* EXTRACTED ENTRIES
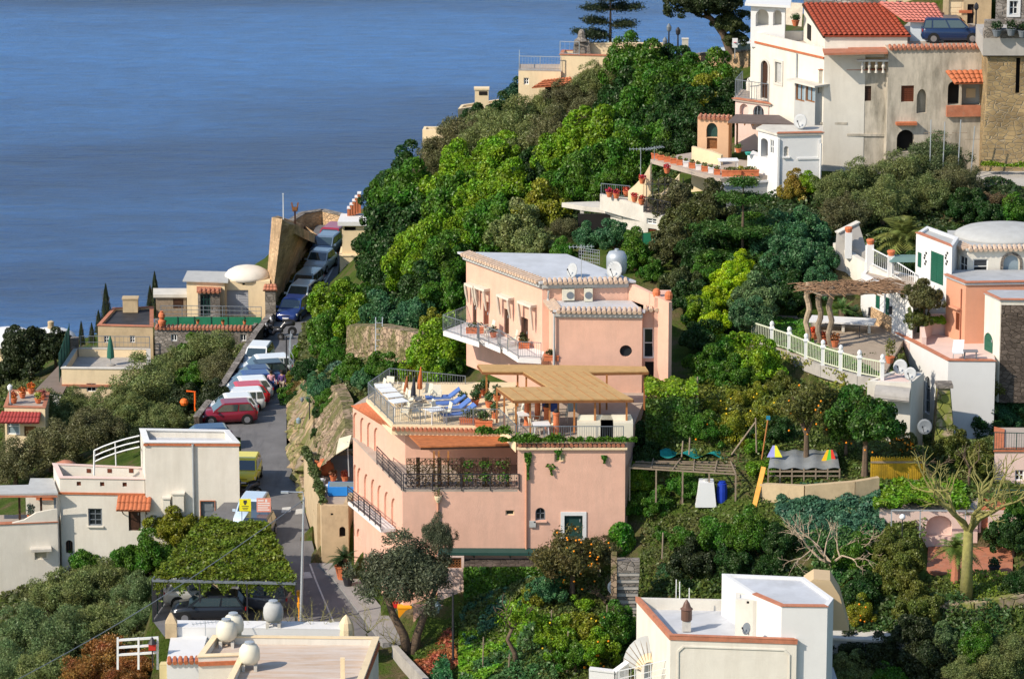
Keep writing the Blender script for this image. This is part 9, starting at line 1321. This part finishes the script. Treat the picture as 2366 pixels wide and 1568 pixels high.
p=Py(2085,1200,220.6);t=thing('globe_lamp','white globe lamp on a post before the vine covered vault','lamp',p-Vector((0,0,1)));m=MB();m.bar(p-Vector((0,0,1.2)),p,.05);m.build('post',IRON,t);m=MB();m.lathe(tuple(p+Vector((0,0,.15))),[(.03,-.16),(.13,-.1),(.17,0),(.13,.1),(.03,.16)],12);m.build('globe',WPLAS,t,smooth=True)
make_pot('round dark shrub in a pot on the terracotta patio',Pz(2297,1322,5.5),.3,.35,(.03,.06,.02),ph=.6,m=IRON);palm('leaning palm with arching fronds beside the big yellow trunk',G(2207,1350)+Vector((0,0,0)),1.9,1.5,40,(.10,.16,.03),seed=22,trunkm=TERRB,r0=.22)
b=G(2232,1392);branchtree('bare_yellow_tree','big bare tree with a thick mossy yellow trunk in front of the pink villa',b,7.6,1.15,31,BARKY,5,.28,n0=5,trunkshape=[b,b+Vector((.0,0,1.8)),b+Vector((.02,0,3.6))],split=.47)
b=G(1920,1330);branchtree('bare_pale_tree','bare spreading tree with pale pinkish branches above the tan vault',b,3.5,1.7,17,BARKP,5,.13,n0=6,split=.16)
for i,(u,v,h,lb)in enumerate(((2150,1120,1.6,'dark twisted bare trunk before the yellow reed screen'),(2240,1110,1.8,'bare orange leaved branch at the balcony corner'))):b=Py(u,v+15,224.8);branchtree('bare_shrub',lb,b,h+1.2,.9,40+i,BARK,3,.07,'shrub',3)
netfence('tall green iron fence between the olive tree and the sunlit lawn',[Py(2136,1345,226),Py(2186,1400,221.5)],1.5,mat('green_iron',(.02,.20,.15),alpha=.75))
q=[G(2170,1425),G(2250,1415),G(2366,1400)];wallthing('low_stone_wall','low rounded stone wall along the lower edge of the sunlit lawn','wall',[(p.x,p.y)for p in q],0,0,STM,.5,zts=[p.z+.5 for p in q],zbs=[p.z-.6 for p in q])
a,b=Py(2195,1530,215),Py(2420,1395,219);c=MB();c.tube([a,b],.05,6);c.build('slanting_pipe',PALEM,None,'thin pale pipe slanting up to the right edge above the corner olive','pipe')
hz=6.0;B=Bld('roof_parapet_house','white house with red brick edged roof parapet, lantern chimney and spiral stair, bottom right','house',[(1549,1467),(1841,1477),(1806,1386),(1471,1379)],hz,-2,WHITE);wr=B.root
f=B.F[0];B.done(roof=ROOFW,par=.55,pt=.2,trim=(TERRB,[0,3]),trimw=.14,trimh=.05);m=MB();[B.F[i].box(m,-.04,B.F[i].L+.04,hz-.22,hz-.02,.05,.0)for i in(0,3)];m.build('brick_band',TERRB,wr)
m=MB();L_=f.L;lo=[(.35,-2),(L_-.3,-2),(L_-.3,hz-.75),(L_-.55,hz-.5),(.6,hz-.5),(.35,hz-.75)];f.ring(m,lo,[(a+(.07 if a<L_/2 else-.07),z-.07)for a,z in lo],.05,.0);m.build('moulding',WHITE,wr)
T2=Bld('x','x','x',[(1740,1372),(1806,1400),(1912,1401),(1926,1381),(1858,1332),(1668,1324)],7.6,-2,WHITEC,root=wr,part='upper_block');T2 .done(roof=ROOFW,par=.12,trim=(TERRB,[0,1]),trimw=.2,roofname='upper_roof')
T3=Bld('x','x','x',[(1699,1383),(1740,1387),(1808,1388),(1806,1372),(1700,1368)],7.35,5,WHITE,root=wr,part='stair_box');T3 .open(0,1725,1388,1731,1394,'void',depth=.05);T3 .done(roof=WHITEC,par=.05,roofname='stair_box_roof')
T4=Bld('x','x','x',[(1835,1560),(1940,1590),(1925,1545),(1840,1540)],3.2,-2,CREAM,root=wr,part='side_annex');T4 .done(roof=ROOFW,thick=.1,roofname='annex_roof')
p=Pz(1586,1455,hz-.5);m=MB();m.box((p.x,p.y,p.z+.25),(.42,.42,.5));m.build('chimney_base',CONCL,wr);m=MB();m.lathe((p.x,p.y,p.z+.5),[(.2,0),(.27,.04),(.27,.55),(.32,.6),(.22,.68),(.14,.9),(.02,1.08)],14);m.build('chimney_lantern',mat('brown_glazed',(.13,.07,.05),var=.2,rough=.4),wr)
make_dish('dark grey satellite dish on the bottom right white roof',Pz(1730,1466,hz),.3,(-.8,-.5,.3),m=GREYM,hp=.3)
p=Pz(1790,1475,hz-.5)+Vector((0,.9,0));t=thing('water_tank','silver water tank lying on the bottom right white roof','water tank',p);m=MB();m.tube([p+Vector((-.35,.1,.45)),p+Vector((-.3,.1,.45)),p+Vector((.45,.1,.45)),p+Vector((.55,.1,.45))],[.2,.42,.42,.2],16);m.build('tank',PALEM,t,smooth=True);m=MB();m.box(tuple(p+Vector((.1,.1,.05))),(.8,.5,.1));m.build('cradle',GREYM,t)
for i,(u,v)in enumerate(((1562,1400),(1570,1405),(1592,1420))):p=Pz(u,v,hz-.5);t=thing('rod',['leftmost thin white rod on the bottom right roof','middle thin white rod on the bottom right roof','thin white rod nearest the lantern chimney'][i],'rod',p);m=MB();m.tube([p,p+Vector((0,0,1.4))],.025,5);m.build('rod',WHITEM,t);m=MB();m.lathe(tuple(p),[(.08,0),(.08,.05),(.03,.07)],8);m.build('foot',GREYM,t)
t=thing('tan_vault','smooth tan barrel vault behind the bottom right white house','vault',Py(1915,1450,209.5));m=MB();pr=[(1857,1455),(1857,1352),(1880,1337),(1918,1340),(1940,1376),(1962,1456)];P0=[Py(u,v,209.5)for u,v in pr];m.hexa(P0,[p+Vector((.1,1.6,0))for p in P0]);m.build('shell',mat('tan_vault_plaster',(.56,.41,.24),var=.05),t)
B=Bld('pale_flat_roof','long pale flat roofed shed right of the tan vault','shed',[(1917,1476),(2092,1486),(2088,1464),(1920,1458)],3.4,-1,GREYL);B.open(0,1960,1490,1980,1520,'void');B.done(roof=CONCL,thick=.12,over=.1)
c=Py(1478,1560,209.3);t=thing('spiral_canopy','fan shaped glass and cream canopy over the spiral stair of the white house','canopy',(c.x,c.y,2));R0=Vector((Py(1500,1545,209.3).x,209.3,Py(1500,1545,209.3).z))
for k in range(11):
 a0,a1=R(178-k*13.5),R(178-(k+1)*13.5);r1,r2=1.35,.72
 for ra,rb,mm in((r1,r2,GREYL),(r2,.42,CREAM)):m=MB();q=[R0+Vector((math.cos(a)*r_*.95,y_,math.sin(a)*r_*1.15))for a in(a0,a1)for r_,y_ in((ra,.55 if ra==r1 else 0),(rb,.0 if ra==r1 else-.35))];m.hexa([q[0],q[1],q[3],q[2]],[p+Vector((0,-.03,.02))for p in(q[0],q[1],q[3],q[2])]);m.build('canopy_panel',mm,t)
m=MB();[m.bar(R0+Vector((math.cos(R(178-k*13.5))*1.3,.5,math.sin(R(178-k*13.5))*1.5)),R0+Vector((math.cos(R(178-k*13.5))*.42,-.37,math.sin(R(178-k*13.5))*.48)),.025)for k in range(12)];m.build('ribs',WOODG,t)
q=[Py(1362,1545,208.5),Py(1420,1552,208.3),Py(1450,1530,208.6)];wallthing('curved_white_parapet','white curling parapet of the landing beside the spiral canopy','wall',q,0,0,WHITEC,.3,zts=[p.z for p in q],zbs=[-2]*3,coping=.08)
railing([Py(1430,1585,207),Py(1540,1560,206.8)],.8,WHITEM,sp=.3,post=.9,label='white pipe railing in front of the spiral canopy',mid=1)
B=Bld('green_door_recess','low cream wall with a small dark green door at the bottom edge under the railing','wall',[(1440,1600),(1552,1600),(1552,1590),(1440,1590)],2.3,-2,CREAM);B.open(0,1530,1560,1546,1600,'door',pm=GREEN);B.done(thick=.05)
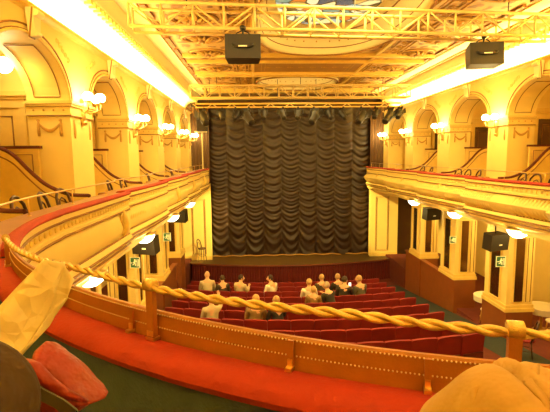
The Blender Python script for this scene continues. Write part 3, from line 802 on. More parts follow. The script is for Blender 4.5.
def truss(P0, P1, zb, zt, depth, npan, label, name, r=.028):
    P0 = V(P0); P1 = V(P1); d = P1-P0; t = empty(name, ((P0+P1)/2+V((0, 0, zb))), label, 'truss')
    n = V((-d.y, d.x, 0)).normalized()*depth
    L_ = [(P0, 0), (P0+n, 0)]
    def pt(i, side, z): return P0+d*(i/npan)+(n if side else V((0, 0, 0)))+V((0, 0, z))
    for sd in (0, 1):
        for z in (zb, zt):
            m = MB(); m.bar(pt(0, sd, z), pt(npan, sd, z), r*1.15, 8); m.build('chord', 'truss', t, True)
    for i in range(npan+1):
        for sd in (0, 1):
            m = MB(); m.bar(pt(i, sd, zb), pt(i, sd, zt), r*.8, 6); m.build('upright', 'truss', t, True)
        m = MB(); m.tube([pt(i, 0, zb), pt(i, 1, zb), pt(i, 1, zt), pt(i, 0, zt)], r*.6, 6, closed=True); m.build('cross_tie', 'truss', t, True)
    for i in range(npan):
        a, b_ = (zb, zt) if i % 2 else (zt, zb)
        for sd in (0, 1):
            m = MB(); m.bar(pt(i, sd, a), pt(i+1, sd, b_), r*.62, 6); m.build('diagonal', 'truss', t, True)
    for f_ in (.12, .5, .88):
        m = MB(); c_ = P0+d*f_+n*.5; m.bar((c_.x, c_.y, zt), (c_.x, c_.y, 3.1), .012, 5); m.build('hanger_cable', 'black', t)
    return t
truss((-2.25, 8.3, 0), (6.35, 8.95, 0), 2.37, 2.80, .42, 15, 'pale square lattice lighting truss spanning the hall in the foreground', 'lighting_truss')
truss((-2.45, 17.0, 0), (6.15, 17.0, 0), 2.22, 2.68, .42, 15, 'pale lattice lighting truss spanning the hall close to the stage', 'lighting_truss', .026)
# lower lighting bar with a row of spotlights
t = empty('lighting_bar', (XM, 18.2, 1.95), 'dark double pipe lighting bar carrying spotlights below the rear truss', 'lighting bar')
for z, r in ((2.12, .035), (1.98, .03)):
    m = MB(); m.bar((-2.4, 18.2, z), (6.2, 18.2, z), r, 8); m.build('pipe', 'gold_relief', t, True)
for i in range(22):
    m = MB(); x = -2.3+8.4*i/21; m.bar((x, 18.2, 1.98), (x+.2*(1 if i % 2 else -1), 18.2, 2.12), .016, 6); m.build('brace', 'truss', t)
for x in (-1.8, 1.0, 2.6, 5.5):
    m = MB(); m.bar((x, 18.2, 2.1), (x, 18.2, 3.1), .012, 5); m.build('hanger_cable', 'black', t)
def spot_proto(big):
    k = 1.4 if big else 1.
    t = empty('stage_spotlight', (0, 0, 0), 'x', 'spotlight', 'spotlights hung in front of the curtain')
    R3 = Matrix.Rotation(.6, 3, 'X')
    def Q(p): return R3 @ V(p)*k+V((0, 0, -.32*k))
    m = MB(); m.lathe([(.07, -.22), (.10, -.2), (.115, -.05), (.115, .12), (.14, .2), (.14, .24)], (0, 0, 0), 12)
    m2 = MB(); m2.add([Q((p[0], p[2], -p[1])) for p in m.v], m.f); m2.build('housing', 'black', t, 'auto')
    m = MB()
    for q in (-1, 1): m.tube([Q((q*.13, .02, 0)), Q((q*.15, .0, .02)), V((q*.13*k, 0, -.1*k)), V((0, 0, -.02))], .014*k, 6)
    m.build('yoke', 'black', t)
    m = MB(); m.lathe([(.05, -.06), (.055, 0), (.05, .05)], (0, 0, 0), 8); m.build('clamp', 'black', t, True)
    m = MB()
    for a in range(4):
        c_, s_ = math.cos(a*PI/2), math.sin(a*PI/2)
        m.add([Q((x_, y_, z_)) for x_, y_, z_ in [(.10*c_-.09*s_, .24, .10*s_+.09*c_), (.10*c_+.09*s_, .24, .10*s_-.09*c_), (.19*c_+.12*s_, .38, .19*s_-.12*c_), (.19*c_-.12*s_, .38, .19*s_+.12*c_),
               (.11*c_-.09*s_, .24, .11*s_+.09*c_), (.11*c_+.09*s_, .24, .11*s_-.09*c_), (.2*c_+.12*s_, .38, .2*s_-.12*c_), (.2*c_-.12*s_, .38, .2*s_+.12*c_)]],
              [(0, 1, 2, 3), (4, 5, 6, 7), (0, 1, 5, 4), (1, 2, 6, 5), (2, 3, 7, 6), (3, 0, 4, 7)])
    m.build('barn_door', 'black', t)
    m = MB(); m2 = MB(); m.lathe([(.11, 0), (.12, .01), (.0, .03)], (0, 0, 0), 12); m2.add([Q((p[0], .21+p[2], p[1])) for p in m.v], m.f); m2.build('lens', 'lens', t, True)
    return t
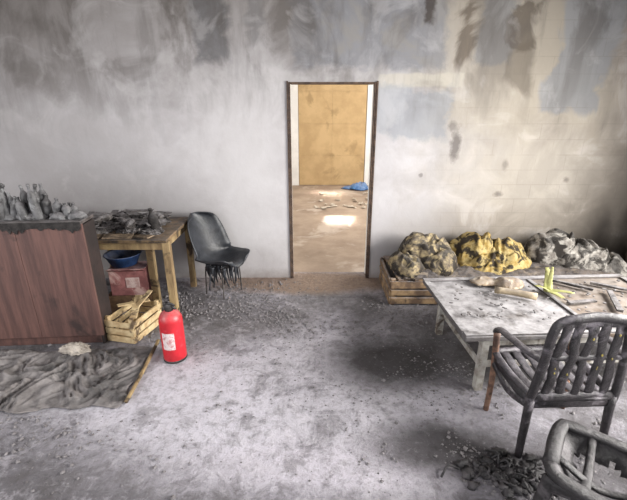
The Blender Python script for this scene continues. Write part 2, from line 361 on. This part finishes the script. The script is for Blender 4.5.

* TASK
Go through the data and gather every line that holds "Write".

* SOLUTION TO THIS TASK
The Blender Python script for this scene continues. Write part 3, from line 802 on. More parts follow. The script is for Blender 4.5.
The Blender Python script for this scene continues. Write part 2, from line 361 on. This part finishes the script. The script is for Blender 4.5.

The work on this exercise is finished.